バ美肉
昨年10月にfacebookが「Meta」へと社名変更したことで、バーチャル空間「メタバース」が一気にバズワードになった。世界的にユーザーには一種のオタクが多く見られ、日本では今「バ美肉」という言葉がトレンドになっている。
「バ美肉」(バーチャル美少女受肉)とは、美少女のアバターを纏って美少女風に振る舞うことを意味する。アバターのキャラクターになりきるためにボイスチェンジャーを使って可愛い声にしたり、さらには声帯を鍛え地声で女の子のような声を出したりする。
昨年12月にメタバース「cluster」上で開催されたライブイベント「バ美肉紅白2021」では、出演者全員が「バ美肉」らしく女声への変換技術を競った。機械的に変換するボイスチェンジャー組と、発声技術により変換する両声類組の奇妙な戦いが繰り広げられたのだ。
メタバース空間では現実の性や年齢を超越し、自分の理想の姿で過ごすことができる。現在はユーザーの7割が女性型アバターを利用、「メタ人生」を現実の肉体とは違う別人間として過ごす欲求が高いようだが、それ故の苦労もありそうだ。

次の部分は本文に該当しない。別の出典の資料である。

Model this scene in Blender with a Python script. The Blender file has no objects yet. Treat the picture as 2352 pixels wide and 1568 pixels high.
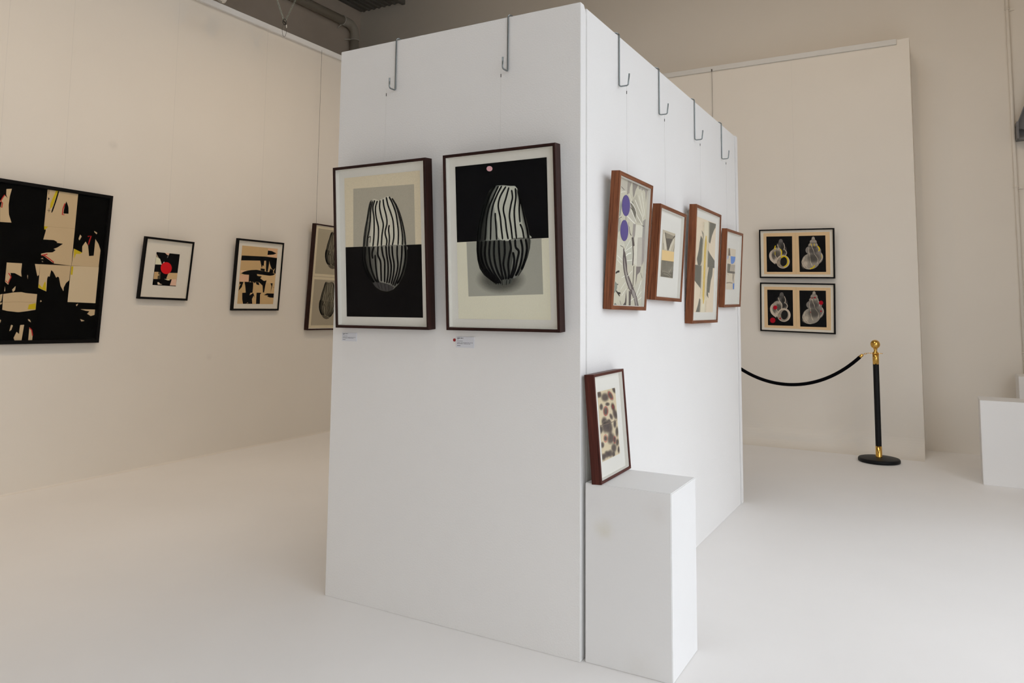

こうしたメタバース市場はまだ開拓の口火が切られたばかりだが、10年後には100兆円市場に迫るとの予測もあり、米NVIDIAなど有力IT企業が続々参入してきている。
Microsoftも過去最大の買収に動き、米ゲーム大手Activision Blizzard, Inc.の獲得に687億ドル(7.8兆円)を投じたが、ソニーグループも人気のシューティングゲームを手がける米ゲーム会社Bungie, Inc.を4100億円で買収したばかりだ。
一方、年頭に米ラスベガスで2年ぶりに開催された家電見本市「CES」では、電気自動車や家電製品などと並んで出展されたメタバース関連製品が目立った。
例えばスペイン企業が発表したゲーム用のシャツは、装着すると仮想空間で撃たれた時の衝撃が感じられるという。「痛くはないが、体の中に弾丸が入ってくるような感じ」があるそうだ。メタバースでの味覚や触感の再現実験も進んでいるらしい。
1990年代以降に生まれたZ世代はスマートフォンやSNSを通じて社会とつながり始めた世代だ。2010年代以降のα世代はiPadを生まれながらに標準装備し、それをインターフェースに他人のいる「社会」を体験し、バーチャル空間で友達を見つけたりしてきた。
β世代以降は、リアルな肉体とは一体何なのか?と考え始め、人類の未来をリアルな肉体無しに想定していくのかも知れない。